ItDR design guidelines
Here's a collection of guidelines I try to follow while designing Into the Dungeon: Revived materials, asides from those already presented in the ruleset.
The Golden Rule
The rules should be as intuitive as possible.
When the Referee does not have a specific rule or does not remember one, the first guess should be correct most of the time.
Hit Points
HP range (both for characters and monsters) is 1-30 (1d6 - 5d6), corresponding to the characters' progression from first to fifth level.
Armour
Armour is capped at 3 for creatures (usually 1-2 from Armour, and +1 from another source) to give d4 attacks a chance of inflicting some damage.
Features
If possible, Features should not add any new expendable "resources" for the player to track on the character sheet.
Damage
No +/-X Damage modifiers except Ganging Up and Large Battles rules.
Dice Rolls
Lower roll results are usually better or more successful for the one who is rolling.
Persistent Spells
Persistent spells are rare. Generally, the spell should be persistent only if it will become effectively useless otherwise.
Elemental Damage
- Acid Damage usually causes STR Loss (affected by Armour) at the end of the next turn unless washed off.

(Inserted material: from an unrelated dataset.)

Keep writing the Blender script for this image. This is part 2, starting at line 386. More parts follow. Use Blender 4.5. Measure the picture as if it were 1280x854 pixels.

- Electricity Damage usually ignores Armour.
- Fire Damage spells are usually slightly more powerful than other spells of the same Circle.
Additionally, Elemental Damage causes obvious unmentioned effects:
- Acid corrodes stuff.
- Cold freezes liquids and incapacitates moving objects.
- Electricity shocks and travels through conductors.
- Fire incinerates flammable stuff.
Creative spell usage should be rewarded.
Healing
Healing should be scarce:
- Sans rare exceptions, Spells should not restore HP nor Ability Scores.
- HP are restored on a Rest or by Commanders and Thaumaturges.
- Ability Scores are restored by a Healing Service, Healers, or potions.